> [The problem] Lines containing the word "Blender" should be extracted in full.

> [Records provided]
--- --- ---
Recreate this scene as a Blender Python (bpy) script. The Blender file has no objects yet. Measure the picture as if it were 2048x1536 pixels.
--- --- ---
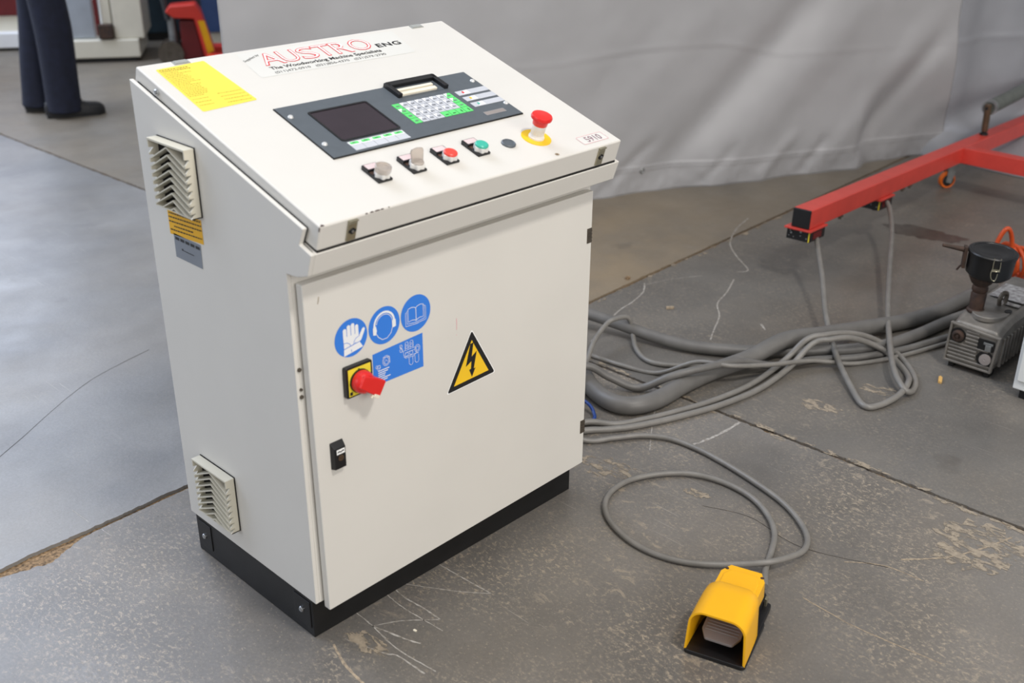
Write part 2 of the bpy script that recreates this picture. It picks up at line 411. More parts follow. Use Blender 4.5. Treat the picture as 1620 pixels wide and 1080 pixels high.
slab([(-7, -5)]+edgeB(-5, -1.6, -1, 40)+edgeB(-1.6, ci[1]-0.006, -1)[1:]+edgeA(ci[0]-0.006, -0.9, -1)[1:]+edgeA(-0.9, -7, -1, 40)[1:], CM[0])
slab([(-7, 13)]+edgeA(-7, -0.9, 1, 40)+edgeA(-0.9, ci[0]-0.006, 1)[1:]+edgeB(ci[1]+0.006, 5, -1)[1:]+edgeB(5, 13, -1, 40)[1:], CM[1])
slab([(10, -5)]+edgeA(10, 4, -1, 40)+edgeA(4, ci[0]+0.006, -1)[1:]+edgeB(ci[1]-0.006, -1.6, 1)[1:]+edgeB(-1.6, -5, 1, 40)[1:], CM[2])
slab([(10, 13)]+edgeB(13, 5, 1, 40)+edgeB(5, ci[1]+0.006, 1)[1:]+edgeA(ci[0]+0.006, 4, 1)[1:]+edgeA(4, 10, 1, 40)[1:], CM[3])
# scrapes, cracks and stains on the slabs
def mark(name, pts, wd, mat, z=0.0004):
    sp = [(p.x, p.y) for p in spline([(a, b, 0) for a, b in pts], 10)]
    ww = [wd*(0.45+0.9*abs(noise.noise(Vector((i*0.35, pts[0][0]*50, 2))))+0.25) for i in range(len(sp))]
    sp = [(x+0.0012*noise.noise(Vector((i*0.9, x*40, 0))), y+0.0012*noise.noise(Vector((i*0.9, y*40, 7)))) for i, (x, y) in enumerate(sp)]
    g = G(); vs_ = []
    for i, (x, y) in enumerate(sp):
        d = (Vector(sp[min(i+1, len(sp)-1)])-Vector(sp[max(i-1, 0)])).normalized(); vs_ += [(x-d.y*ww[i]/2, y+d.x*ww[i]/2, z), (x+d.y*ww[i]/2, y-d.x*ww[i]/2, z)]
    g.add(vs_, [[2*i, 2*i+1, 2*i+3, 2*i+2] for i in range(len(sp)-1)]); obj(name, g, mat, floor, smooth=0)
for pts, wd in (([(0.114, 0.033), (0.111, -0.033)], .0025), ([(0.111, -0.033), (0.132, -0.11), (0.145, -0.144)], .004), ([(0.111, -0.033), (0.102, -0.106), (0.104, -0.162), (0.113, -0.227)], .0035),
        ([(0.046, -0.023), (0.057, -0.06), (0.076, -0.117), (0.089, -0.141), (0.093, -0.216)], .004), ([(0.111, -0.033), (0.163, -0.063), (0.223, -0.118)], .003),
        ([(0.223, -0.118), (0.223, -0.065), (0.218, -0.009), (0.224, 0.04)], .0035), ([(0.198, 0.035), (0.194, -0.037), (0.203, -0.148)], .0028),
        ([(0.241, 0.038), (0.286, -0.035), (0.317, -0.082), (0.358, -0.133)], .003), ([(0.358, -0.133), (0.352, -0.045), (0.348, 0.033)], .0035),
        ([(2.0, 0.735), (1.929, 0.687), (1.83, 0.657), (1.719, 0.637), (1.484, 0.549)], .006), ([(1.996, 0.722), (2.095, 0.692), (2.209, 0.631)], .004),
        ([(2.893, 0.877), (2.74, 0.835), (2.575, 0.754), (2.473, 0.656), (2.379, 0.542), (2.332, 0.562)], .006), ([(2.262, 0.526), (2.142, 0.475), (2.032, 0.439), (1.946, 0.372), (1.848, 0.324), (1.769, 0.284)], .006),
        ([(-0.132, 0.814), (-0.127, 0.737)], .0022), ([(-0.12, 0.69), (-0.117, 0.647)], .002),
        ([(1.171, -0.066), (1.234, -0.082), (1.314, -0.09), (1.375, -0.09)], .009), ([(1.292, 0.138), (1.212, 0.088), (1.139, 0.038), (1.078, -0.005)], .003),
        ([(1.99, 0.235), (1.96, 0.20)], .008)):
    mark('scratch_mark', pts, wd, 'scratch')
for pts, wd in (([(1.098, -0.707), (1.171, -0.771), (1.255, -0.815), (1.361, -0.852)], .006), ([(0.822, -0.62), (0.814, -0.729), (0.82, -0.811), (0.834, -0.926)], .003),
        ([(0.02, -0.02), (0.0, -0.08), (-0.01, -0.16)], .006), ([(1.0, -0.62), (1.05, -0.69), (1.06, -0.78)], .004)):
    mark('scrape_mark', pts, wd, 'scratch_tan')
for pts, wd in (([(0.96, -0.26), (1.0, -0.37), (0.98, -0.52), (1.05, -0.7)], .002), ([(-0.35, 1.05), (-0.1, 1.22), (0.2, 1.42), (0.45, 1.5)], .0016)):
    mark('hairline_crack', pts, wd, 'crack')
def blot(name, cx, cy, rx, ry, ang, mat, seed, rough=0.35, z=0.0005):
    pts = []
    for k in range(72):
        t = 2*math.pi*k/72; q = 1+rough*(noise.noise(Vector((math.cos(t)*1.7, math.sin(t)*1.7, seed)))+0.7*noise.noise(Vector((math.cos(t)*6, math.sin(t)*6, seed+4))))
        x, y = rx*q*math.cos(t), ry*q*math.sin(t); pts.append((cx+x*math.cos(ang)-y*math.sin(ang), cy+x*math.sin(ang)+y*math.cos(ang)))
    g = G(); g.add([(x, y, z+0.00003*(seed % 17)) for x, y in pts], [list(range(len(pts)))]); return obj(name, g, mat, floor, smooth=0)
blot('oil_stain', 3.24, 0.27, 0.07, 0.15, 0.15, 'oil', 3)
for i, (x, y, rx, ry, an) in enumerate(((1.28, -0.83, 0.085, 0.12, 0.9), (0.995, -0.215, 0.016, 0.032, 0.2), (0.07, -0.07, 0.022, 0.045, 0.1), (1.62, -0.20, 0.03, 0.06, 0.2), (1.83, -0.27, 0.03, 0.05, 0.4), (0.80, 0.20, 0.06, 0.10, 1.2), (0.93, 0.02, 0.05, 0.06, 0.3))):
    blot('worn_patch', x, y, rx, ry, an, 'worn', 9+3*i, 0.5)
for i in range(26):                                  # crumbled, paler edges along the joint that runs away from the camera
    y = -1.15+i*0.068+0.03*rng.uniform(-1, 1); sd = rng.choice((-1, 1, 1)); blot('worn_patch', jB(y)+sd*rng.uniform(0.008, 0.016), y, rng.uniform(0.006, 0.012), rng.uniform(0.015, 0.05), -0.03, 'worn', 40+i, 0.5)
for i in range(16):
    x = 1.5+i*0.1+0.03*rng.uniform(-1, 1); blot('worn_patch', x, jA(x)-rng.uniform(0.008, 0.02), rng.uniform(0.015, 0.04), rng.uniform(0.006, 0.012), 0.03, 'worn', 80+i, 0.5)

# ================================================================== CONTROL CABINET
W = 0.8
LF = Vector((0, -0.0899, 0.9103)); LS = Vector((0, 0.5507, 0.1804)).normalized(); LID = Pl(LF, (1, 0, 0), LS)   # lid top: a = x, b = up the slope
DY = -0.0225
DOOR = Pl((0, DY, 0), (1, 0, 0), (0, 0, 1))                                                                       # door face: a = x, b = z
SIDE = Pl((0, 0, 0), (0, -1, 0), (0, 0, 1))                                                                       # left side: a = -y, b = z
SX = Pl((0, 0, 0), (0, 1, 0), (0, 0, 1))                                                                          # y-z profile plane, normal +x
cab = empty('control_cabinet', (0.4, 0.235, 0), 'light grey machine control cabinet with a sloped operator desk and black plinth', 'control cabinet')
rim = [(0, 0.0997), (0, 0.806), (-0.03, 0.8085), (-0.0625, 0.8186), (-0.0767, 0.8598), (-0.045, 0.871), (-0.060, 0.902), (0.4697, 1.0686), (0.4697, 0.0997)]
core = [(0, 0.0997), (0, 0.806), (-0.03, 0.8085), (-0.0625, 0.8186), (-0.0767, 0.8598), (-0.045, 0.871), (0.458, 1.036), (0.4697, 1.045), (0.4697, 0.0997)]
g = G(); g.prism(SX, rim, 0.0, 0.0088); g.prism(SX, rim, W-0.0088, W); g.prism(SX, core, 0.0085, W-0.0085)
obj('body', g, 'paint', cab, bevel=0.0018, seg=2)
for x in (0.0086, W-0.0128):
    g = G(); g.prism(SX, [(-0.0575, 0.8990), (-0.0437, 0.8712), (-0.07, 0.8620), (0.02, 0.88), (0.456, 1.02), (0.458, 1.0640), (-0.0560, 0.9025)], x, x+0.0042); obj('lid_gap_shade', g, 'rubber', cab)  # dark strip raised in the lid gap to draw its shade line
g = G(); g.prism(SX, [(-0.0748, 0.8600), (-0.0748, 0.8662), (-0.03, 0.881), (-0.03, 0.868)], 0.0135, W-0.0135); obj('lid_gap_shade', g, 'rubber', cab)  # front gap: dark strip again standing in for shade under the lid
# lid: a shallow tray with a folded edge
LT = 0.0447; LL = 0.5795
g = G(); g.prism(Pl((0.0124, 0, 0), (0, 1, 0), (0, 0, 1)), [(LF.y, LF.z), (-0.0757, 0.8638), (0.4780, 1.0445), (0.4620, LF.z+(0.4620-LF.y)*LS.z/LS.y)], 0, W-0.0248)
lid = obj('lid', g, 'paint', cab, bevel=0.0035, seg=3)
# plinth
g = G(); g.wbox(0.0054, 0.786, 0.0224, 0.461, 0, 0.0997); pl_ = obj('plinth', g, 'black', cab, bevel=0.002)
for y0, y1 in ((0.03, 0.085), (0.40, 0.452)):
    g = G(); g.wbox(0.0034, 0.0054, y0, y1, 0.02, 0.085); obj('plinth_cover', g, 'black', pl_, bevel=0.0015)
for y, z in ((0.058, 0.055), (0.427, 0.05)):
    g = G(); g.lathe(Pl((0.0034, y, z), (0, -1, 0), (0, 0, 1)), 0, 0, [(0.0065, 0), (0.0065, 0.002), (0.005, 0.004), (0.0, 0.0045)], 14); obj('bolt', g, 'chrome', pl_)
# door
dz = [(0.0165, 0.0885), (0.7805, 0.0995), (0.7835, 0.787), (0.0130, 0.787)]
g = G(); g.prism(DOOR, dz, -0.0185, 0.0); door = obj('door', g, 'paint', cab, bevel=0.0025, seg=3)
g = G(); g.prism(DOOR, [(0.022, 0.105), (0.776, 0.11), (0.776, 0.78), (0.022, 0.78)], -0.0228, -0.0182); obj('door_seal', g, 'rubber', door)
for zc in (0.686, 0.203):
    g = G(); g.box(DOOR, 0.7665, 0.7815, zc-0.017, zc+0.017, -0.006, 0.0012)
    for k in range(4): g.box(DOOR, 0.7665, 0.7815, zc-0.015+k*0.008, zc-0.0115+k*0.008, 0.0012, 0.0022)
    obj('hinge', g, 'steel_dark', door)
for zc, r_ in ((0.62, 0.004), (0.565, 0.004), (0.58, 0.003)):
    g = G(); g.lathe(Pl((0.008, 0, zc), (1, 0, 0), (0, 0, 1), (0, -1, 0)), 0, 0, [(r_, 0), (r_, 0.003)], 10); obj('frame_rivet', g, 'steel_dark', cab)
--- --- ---
> [The answer]
Recreate this scene as a Blender Python (bpy) script. The Blender file has no objects yet. Measure the picture as if it were 2048x1536 pixels.
Write part 2 of the bpy script that recreates this picture. It picks up at line 411. More parts follow. Use Blender 4.5. Treat the picture as 1620 pixels wide and 1080 pixels high.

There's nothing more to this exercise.